Scripts that build scenes:
###

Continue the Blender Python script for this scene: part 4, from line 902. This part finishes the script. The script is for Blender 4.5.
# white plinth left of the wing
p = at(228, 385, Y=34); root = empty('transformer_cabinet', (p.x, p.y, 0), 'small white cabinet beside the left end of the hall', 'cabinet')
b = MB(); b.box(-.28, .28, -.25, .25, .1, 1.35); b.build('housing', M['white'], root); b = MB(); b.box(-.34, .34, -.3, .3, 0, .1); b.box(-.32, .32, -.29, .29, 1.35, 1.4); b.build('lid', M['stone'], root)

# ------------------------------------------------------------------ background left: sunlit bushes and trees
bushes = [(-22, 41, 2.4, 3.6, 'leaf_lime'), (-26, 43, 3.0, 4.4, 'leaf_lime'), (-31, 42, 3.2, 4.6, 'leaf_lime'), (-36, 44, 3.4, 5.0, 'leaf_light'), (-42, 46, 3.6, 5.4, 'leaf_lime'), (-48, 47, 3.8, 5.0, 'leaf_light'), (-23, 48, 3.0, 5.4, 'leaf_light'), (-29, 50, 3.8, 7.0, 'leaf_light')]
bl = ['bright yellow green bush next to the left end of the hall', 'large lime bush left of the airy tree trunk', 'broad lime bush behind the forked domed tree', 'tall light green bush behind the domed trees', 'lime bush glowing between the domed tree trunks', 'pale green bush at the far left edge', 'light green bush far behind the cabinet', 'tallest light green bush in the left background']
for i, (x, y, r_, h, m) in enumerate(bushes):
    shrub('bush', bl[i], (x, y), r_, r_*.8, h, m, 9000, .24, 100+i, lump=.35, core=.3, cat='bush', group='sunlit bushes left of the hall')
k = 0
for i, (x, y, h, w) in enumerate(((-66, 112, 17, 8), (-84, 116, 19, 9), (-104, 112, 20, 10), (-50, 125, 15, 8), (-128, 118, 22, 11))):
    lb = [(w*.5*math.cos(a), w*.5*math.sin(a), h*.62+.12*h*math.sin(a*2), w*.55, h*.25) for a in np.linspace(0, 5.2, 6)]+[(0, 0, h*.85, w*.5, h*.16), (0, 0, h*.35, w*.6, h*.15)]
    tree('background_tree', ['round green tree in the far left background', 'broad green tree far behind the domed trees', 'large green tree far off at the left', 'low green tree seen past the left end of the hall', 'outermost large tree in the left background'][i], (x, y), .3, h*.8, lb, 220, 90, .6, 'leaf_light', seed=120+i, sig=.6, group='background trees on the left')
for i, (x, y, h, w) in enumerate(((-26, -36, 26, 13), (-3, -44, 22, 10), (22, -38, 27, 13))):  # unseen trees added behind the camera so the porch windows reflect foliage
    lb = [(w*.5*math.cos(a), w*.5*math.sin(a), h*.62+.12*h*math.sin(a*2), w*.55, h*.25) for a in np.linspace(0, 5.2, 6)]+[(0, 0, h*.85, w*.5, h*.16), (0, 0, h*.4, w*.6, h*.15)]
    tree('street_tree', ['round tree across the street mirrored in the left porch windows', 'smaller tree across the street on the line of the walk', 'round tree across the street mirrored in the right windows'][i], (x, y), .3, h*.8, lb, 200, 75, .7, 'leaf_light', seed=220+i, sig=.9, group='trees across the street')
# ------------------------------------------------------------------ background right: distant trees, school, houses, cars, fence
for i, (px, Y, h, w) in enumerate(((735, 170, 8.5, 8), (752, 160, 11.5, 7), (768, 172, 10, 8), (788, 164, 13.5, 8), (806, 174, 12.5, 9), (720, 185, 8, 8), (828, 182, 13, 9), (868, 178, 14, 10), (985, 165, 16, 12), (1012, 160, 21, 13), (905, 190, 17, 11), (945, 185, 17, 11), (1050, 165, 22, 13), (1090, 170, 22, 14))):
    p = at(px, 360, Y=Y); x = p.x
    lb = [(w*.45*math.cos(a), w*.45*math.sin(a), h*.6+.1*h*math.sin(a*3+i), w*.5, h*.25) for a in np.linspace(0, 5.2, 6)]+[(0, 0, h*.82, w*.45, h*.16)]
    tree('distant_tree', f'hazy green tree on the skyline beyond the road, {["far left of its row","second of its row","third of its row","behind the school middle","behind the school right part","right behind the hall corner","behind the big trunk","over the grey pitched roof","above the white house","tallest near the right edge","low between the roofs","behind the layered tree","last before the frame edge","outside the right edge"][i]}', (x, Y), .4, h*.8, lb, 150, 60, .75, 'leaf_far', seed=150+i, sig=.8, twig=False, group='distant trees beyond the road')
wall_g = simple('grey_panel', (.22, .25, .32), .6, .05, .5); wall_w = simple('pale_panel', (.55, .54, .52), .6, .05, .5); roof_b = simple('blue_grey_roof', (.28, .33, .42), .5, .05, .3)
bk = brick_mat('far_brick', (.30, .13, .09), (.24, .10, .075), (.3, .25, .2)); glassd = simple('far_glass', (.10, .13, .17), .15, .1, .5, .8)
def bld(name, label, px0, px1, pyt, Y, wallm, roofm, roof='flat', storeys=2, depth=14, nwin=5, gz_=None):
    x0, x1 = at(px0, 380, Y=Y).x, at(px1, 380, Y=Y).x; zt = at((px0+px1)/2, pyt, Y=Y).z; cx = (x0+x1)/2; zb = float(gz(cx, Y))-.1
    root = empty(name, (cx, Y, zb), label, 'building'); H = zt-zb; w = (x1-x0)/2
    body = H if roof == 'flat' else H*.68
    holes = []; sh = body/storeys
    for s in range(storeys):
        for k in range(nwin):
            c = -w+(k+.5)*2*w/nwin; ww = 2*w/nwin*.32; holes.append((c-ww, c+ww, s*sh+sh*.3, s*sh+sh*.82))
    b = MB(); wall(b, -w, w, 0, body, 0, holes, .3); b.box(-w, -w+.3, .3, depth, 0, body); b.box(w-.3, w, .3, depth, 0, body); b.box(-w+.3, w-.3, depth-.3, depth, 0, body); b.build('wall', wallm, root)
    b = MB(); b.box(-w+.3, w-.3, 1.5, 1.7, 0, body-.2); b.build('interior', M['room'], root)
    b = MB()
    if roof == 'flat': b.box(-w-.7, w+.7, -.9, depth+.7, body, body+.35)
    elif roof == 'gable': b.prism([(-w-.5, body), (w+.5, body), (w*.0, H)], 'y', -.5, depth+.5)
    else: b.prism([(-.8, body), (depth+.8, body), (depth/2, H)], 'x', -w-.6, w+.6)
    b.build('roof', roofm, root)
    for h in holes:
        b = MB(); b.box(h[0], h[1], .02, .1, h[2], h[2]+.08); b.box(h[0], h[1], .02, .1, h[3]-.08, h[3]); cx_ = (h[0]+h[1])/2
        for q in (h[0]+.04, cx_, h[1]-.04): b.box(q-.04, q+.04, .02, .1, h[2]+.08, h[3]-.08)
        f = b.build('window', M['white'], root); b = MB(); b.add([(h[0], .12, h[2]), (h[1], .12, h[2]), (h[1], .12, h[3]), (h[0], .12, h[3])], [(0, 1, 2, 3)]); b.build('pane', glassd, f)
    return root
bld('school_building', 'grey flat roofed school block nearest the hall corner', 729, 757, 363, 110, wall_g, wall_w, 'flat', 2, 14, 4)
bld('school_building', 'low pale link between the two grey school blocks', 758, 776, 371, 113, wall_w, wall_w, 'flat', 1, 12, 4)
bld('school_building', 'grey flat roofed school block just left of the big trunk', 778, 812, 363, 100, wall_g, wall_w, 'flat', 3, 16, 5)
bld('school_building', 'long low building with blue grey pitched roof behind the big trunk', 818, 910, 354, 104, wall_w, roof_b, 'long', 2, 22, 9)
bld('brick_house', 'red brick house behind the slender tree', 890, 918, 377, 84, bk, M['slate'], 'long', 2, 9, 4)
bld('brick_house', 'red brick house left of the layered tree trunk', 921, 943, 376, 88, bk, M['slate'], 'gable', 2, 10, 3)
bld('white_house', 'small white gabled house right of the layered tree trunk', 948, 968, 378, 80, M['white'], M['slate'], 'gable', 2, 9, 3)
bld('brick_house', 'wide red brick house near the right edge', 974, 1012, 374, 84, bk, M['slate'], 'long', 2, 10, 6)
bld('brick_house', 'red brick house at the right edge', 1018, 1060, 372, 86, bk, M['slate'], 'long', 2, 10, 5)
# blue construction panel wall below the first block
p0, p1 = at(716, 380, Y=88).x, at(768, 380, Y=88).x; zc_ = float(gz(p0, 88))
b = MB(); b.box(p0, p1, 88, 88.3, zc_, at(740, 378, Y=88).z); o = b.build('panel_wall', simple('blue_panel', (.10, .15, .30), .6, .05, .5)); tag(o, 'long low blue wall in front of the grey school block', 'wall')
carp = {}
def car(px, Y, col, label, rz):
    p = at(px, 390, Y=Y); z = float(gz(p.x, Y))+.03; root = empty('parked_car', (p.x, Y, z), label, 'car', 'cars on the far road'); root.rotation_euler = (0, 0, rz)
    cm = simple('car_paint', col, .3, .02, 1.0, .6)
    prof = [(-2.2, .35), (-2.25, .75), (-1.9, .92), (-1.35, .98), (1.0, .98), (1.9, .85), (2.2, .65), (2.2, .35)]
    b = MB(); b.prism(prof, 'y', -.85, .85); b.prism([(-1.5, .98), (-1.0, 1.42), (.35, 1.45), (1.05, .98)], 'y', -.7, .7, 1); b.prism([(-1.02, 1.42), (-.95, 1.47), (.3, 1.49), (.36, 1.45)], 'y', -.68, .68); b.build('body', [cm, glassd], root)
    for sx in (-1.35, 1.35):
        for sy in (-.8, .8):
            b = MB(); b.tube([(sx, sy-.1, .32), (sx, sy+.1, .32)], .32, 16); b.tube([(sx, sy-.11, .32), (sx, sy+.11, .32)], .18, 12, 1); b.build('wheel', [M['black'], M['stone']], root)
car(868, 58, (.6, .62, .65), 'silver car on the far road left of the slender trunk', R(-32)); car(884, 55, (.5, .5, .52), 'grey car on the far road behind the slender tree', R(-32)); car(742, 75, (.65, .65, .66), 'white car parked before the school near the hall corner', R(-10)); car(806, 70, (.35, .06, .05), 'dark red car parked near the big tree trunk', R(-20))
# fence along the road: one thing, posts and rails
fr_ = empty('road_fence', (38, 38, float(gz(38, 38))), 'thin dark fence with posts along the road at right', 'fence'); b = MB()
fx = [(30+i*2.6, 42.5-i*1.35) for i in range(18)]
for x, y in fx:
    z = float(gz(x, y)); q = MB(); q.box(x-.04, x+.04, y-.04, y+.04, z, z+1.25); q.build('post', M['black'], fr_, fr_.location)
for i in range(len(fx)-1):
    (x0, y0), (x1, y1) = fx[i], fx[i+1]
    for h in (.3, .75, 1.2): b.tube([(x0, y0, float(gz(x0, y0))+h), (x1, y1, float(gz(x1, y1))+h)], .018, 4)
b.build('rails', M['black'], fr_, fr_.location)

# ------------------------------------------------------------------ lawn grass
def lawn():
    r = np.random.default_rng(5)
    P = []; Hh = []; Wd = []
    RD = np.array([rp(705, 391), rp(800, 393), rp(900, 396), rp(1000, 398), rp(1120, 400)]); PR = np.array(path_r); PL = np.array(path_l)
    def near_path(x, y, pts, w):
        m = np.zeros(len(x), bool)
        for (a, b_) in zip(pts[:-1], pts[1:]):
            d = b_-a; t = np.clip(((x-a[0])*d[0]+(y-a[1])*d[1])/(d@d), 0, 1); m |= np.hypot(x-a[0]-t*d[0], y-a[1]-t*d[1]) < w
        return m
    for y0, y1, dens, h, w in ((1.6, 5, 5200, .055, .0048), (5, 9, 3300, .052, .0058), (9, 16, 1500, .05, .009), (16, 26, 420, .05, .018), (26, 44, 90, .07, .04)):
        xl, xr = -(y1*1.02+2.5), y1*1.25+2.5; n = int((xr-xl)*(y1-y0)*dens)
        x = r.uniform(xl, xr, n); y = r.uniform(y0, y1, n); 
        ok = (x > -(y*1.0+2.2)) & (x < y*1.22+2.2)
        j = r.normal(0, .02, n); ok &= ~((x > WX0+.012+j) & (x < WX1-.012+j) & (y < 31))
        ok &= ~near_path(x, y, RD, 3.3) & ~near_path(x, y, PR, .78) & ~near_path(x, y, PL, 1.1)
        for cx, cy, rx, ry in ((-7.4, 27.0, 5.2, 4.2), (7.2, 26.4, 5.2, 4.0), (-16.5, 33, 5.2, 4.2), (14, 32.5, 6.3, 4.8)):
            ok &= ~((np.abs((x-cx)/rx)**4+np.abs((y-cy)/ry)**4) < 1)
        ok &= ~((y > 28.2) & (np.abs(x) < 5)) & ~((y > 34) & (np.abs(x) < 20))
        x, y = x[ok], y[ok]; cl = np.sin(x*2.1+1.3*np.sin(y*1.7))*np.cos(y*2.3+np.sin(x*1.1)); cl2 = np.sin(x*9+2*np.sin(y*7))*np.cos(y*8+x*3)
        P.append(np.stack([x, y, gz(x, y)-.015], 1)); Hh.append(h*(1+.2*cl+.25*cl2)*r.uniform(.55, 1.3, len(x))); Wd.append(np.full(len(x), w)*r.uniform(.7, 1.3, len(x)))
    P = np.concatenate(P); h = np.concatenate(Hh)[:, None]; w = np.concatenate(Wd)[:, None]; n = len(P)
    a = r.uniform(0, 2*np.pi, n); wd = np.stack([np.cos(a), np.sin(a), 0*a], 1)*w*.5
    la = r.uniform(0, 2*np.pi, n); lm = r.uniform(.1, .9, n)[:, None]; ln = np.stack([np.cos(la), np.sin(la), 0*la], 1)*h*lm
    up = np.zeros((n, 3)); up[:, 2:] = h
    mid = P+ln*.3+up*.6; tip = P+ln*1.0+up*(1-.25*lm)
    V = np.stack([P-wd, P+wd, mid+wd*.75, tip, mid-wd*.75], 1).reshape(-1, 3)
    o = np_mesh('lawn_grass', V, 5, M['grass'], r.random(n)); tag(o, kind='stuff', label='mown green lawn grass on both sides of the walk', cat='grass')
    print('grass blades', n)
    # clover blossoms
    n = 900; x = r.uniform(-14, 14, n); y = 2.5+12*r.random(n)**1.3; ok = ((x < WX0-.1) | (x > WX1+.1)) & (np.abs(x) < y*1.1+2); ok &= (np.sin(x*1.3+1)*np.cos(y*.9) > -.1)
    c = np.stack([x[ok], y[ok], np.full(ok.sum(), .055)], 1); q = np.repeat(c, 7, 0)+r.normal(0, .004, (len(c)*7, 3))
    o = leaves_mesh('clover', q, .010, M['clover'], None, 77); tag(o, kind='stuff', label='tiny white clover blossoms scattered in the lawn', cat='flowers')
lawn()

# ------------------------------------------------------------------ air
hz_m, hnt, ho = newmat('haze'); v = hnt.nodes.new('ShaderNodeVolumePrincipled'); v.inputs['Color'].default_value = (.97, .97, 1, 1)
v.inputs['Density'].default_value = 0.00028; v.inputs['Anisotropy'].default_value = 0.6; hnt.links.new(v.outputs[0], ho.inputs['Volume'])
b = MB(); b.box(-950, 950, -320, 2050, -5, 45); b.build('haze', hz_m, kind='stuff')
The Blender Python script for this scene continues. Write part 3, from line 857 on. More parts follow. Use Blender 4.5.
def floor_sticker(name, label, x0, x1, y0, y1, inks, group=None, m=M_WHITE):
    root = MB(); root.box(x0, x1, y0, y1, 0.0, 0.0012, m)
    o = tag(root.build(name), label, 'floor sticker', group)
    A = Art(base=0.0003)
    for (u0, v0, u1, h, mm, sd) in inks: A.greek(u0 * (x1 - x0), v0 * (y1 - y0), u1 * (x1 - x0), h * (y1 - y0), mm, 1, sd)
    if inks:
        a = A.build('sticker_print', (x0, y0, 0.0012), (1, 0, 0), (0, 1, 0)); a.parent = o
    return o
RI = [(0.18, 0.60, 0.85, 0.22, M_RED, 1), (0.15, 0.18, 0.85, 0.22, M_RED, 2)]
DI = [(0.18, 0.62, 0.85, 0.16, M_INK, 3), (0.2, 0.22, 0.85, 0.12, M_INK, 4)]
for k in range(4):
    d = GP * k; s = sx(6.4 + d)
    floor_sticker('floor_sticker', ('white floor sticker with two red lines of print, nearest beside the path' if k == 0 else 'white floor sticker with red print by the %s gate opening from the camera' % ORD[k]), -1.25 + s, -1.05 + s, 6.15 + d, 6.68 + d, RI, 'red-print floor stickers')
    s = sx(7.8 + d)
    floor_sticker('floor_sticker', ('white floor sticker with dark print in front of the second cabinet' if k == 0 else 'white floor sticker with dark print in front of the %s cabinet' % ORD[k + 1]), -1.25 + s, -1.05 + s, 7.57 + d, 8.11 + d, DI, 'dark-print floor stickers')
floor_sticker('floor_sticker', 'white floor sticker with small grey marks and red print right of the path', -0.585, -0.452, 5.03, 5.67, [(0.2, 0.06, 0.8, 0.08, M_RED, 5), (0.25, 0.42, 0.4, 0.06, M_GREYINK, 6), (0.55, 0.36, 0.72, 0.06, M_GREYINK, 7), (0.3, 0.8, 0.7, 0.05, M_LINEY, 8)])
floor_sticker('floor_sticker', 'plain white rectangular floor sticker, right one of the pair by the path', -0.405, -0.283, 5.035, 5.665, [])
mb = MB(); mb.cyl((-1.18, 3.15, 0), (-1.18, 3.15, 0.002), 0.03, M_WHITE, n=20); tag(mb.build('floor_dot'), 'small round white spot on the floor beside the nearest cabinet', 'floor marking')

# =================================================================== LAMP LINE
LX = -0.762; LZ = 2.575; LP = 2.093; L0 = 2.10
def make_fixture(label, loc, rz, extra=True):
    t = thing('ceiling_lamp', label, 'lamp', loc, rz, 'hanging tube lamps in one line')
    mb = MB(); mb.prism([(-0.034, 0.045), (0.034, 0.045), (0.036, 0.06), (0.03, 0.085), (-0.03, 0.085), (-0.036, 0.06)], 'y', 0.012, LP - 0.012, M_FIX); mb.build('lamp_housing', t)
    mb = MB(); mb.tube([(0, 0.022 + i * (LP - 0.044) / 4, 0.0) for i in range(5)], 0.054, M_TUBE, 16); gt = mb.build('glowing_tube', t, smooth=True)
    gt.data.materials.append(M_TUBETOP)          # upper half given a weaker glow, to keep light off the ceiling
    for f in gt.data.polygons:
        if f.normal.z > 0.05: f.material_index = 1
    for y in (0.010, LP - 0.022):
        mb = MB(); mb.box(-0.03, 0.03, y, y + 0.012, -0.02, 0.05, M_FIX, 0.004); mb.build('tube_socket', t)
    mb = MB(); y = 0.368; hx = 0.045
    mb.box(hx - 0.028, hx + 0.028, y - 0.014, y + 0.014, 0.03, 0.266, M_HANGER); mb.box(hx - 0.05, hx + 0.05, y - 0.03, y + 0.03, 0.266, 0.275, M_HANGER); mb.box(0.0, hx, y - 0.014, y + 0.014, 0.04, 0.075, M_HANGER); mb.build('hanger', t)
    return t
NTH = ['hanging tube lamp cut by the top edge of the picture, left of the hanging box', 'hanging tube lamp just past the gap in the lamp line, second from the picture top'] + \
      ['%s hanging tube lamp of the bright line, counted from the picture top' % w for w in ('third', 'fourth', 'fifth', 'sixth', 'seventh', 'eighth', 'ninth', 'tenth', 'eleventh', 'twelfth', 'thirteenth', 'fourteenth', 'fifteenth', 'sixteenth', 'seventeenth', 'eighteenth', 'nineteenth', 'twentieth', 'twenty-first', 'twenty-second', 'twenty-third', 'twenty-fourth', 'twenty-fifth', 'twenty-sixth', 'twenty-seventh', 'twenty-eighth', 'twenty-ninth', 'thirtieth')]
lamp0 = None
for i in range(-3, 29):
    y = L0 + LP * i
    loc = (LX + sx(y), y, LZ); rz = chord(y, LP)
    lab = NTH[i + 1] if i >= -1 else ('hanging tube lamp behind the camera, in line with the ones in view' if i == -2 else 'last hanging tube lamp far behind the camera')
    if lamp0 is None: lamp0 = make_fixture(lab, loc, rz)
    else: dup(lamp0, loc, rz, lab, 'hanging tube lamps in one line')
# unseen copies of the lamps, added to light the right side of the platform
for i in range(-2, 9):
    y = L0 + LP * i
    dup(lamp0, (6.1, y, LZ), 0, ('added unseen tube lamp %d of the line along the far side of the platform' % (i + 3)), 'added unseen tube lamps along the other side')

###

Prompt
Copy all lines from the listing that contain "between".

Answer to this exercise
bl = ['bright yellow green bush next to the left end of the hall', 'large lime bush left of the airy tree trunk', 'broad lime bush behind the forked domed tree', 'tall light green bush behind the domed trees', 'lime bush glowing between the domed tree trunks', 'pale green bush at the far left edge', 'light green bush far behind the cabinet', 'tallest light green bush in the left background']
    tree('distant_tree', f'hazy green tree on the skyline beyond the road, {["far left of its row","second of its row","third of its row","behind the school middle","behind the school right part","right behind the hall corner","behind the big trunk","over the grey pitched roof","above the white house","tallest near the right edge","low between the roofs","behind the layered tree","last before the frame edge","outside the right edge"][i]}', (x, Y), .4, h*.8, lb, 150, 60, .75, 'leaf_far', seed=150+i, sig=.8, twig=False, group='distant trees beyond the road')
bld('school_building', 'low pale link between the two grey school blocks', 758, 776, 371, 113, wall_w, wall_w, 'flat', 1, 12, 4)